── AVAILABLE DATA
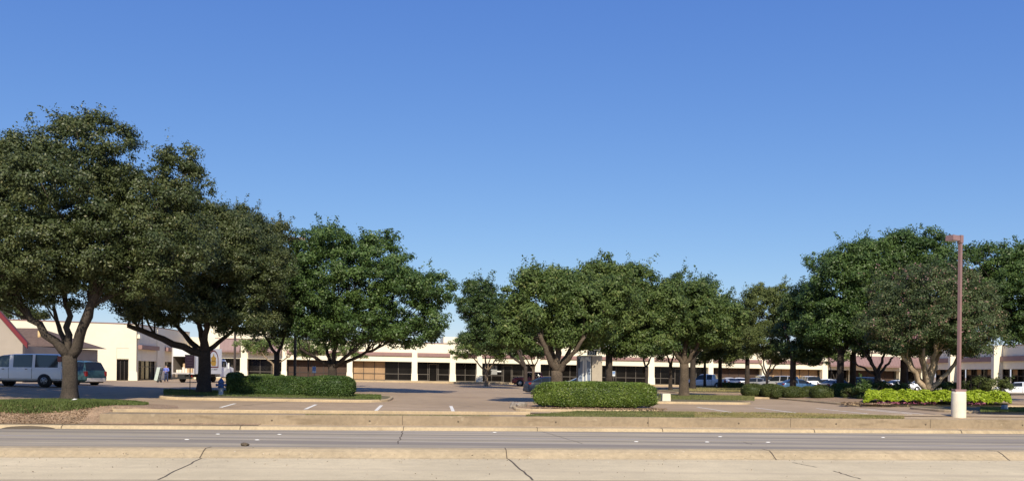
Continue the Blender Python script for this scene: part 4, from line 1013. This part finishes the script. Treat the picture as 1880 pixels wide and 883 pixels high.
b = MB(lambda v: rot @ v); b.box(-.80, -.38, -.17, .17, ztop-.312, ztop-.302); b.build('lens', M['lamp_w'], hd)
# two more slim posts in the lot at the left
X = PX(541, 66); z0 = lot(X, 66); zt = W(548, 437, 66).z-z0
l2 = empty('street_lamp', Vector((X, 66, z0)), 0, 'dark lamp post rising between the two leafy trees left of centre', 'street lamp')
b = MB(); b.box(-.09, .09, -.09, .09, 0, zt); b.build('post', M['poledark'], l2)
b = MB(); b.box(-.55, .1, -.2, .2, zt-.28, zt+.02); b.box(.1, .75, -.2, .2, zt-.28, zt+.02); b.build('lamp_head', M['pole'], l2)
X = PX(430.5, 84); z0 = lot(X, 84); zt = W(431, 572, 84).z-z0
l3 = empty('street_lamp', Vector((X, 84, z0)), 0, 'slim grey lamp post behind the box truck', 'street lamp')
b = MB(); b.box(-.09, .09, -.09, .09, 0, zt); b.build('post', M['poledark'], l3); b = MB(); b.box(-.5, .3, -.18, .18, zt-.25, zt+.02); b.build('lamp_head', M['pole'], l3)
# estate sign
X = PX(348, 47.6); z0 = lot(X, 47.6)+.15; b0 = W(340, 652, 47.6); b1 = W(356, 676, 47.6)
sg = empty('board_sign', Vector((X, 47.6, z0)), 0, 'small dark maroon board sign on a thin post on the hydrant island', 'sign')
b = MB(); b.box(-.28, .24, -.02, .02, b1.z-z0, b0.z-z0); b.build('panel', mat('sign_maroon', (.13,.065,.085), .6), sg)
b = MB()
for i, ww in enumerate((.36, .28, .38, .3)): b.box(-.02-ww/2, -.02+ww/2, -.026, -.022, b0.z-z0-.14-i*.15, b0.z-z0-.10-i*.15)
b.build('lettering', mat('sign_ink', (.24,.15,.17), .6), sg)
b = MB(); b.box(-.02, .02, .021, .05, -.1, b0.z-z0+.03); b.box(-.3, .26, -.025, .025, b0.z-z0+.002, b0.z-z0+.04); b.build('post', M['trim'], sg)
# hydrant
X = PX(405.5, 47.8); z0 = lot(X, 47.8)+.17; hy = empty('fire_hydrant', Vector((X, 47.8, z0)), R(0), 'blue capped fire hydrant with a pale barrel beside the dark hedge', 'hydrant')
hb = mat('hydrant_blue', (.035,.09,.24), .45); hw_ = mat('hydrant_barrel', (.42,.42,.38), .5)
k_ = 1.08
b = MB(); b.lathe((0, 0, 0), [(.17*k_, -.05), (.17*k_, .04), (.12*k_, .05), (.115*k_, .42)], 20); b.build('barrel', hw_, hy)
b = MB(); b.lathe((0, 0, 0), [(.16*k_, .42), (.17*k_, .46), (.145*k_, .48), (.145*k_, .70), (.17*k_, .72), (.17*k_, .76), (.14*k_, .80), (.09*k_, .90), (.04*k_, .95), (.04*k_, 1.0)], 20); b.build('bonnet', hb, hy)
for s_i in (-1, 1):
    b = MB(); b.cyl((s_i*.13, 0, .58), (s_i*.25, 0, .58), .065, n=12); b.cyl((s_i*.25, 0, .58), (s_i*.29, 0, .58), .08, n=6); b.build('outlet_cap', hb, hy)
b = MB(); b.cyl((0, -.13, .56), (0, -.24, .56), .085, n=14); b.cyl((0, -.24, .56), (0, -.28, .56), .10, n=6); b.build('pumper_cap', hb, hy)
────
Reproduce the full listing faithfully, but do not carry over any pictures.

Continue the Blender Python script for this scene: part 4, from line 1013. This part finishes the script. Treat the picture as 1880 pixels wide and 883 pixels high.
b = MB(lambda v: rot @ v); b.box(-.80, -.38, -.17, .17, ztop-.312, ztop-.302); b.build('lens', M['lamp_w'], hd)
# two more slim posts in the lot at the left
X = PX(541, 66); z0 = lot(X, 66); zt = W(548, 437, 66).z-z0
l2 = empty('street_lamp', Vector((X, 66, z0)), 0, 'dark lamp post rising between the two leafy trees left of centre', 'street lamp')
b = MB(); b.box(-.09, .09, -.09, .09, 0, zt); b.build('post', M['poledark'], l2)
b = MB(); b.box(-.55, .1, -.2, .2, zt-.28, zt+.02); b.box(.1, .75, -.2, .2, zt-.28, zt+.02); b.build('lamp_head', M['pole'], l2)
X = PX(430.5, 84); z0 = lot(X, 84); zt = W(431, 572, 84).z-z0
l3 = empty('street_lamp', Vector((X, 84, z0)), 0, 'slim grey lamp post behind the box truck', 'street lamp')
b = MB(); b.box(-.09, .09, -.09, .09, 0, zt); b.build('post', M['poledark'], l3); b = MB(); b.box(-.5, .3, -.18, .18, zt-.25, zt+.02); b.build('lamp_head', M['pole'], l3)
# estate sign
X = PX(348, 47.6); z0 = lot(X, 47.6)+.15; b0 = W(340, 652, 47.6); b1 = W(356, 676, 47.6)
sg = empty('board_sign', Vector((X, 47.6, z0)), 0, 'small dark maroon board sign on a thin post on the hydrant island', 'sign')
b = MB(); b.box(-.28, .24, -.02, .02, b1.z-z0, b0.z-z0); b.build('panel', mat('sign_maroon', (.13,.065,.085), .6), sg)
b = MB()
for i, ww in enumerate((.36, .28, .38, .3)): b.box(-.02-ww/2, -.02+ww/2, -.026, -.022, b0.z-z0-.14-i*.15, b0.z-z0-.10-i*.15)
b.build('lettering', mat('sign_ink', (.24,.15,.17), .6), sg)
b = MB(); b.box(-.02, .02, .021, .05, -.1, b0.z-z0+.03); b.box(-.3, .26, -.025, .025, b0.z-z0+.002, b0.z-z0+.04); b.build('post', M['trim'], sg)
# hydrant
X = PX(405.5, 47.8); z0 = lot(X, 47.8)+.17; hy = empty('fire_hydrant', Vector((X, 47.8, z0)), R(0), 'blue capped fire hydrant with a pale barrel beside the dark hedge', 'hydrant')
hb = mat('hydrant_blue', (.035,.09,.24), .45); hw_ = mat('hydrant_barrel', (.42,.42,.38), .5)
k_ = 1.08
b = MB(); b.lathe((0, 0, 0), [(.17*k_, -.05), (.17*k_, .04), (.12*k_, .05), (.115*k_, .42)], 20); b.build('barrel', hw_, hy)
b = MB(); b.lathe((0, 0, 0), [(.16*k_, .42), (.17*k_, .46), (.145*k_, .48), (.145*k_, .70), (.17*k_, .72), (.17*k_, .76), (.14*k_, .80), (.09*k_, .90), (.04*k_, .95), (.04*k_, 1.0)], 20); b.build('bonnet', hb, hy)
for s_i in (-1, 1):
    b = MB(); b.cyl((s_i*.13, 0, .58), (s_i*.25, 0, .58), .065, n=12); b.cyl((s_i*.25, 0, .58), (s_i*.29, 0, .58), .08, n=6); b.build('outlet_cap', hb, hy)
b = MB(); b.cyl((0, -.13, .56), (0, -.24, .56), .085, n=14); b.cyl((0, -.24, .56), (0, -.28, .56), .10, n=6); b.build('pumper_cap', hb, hy)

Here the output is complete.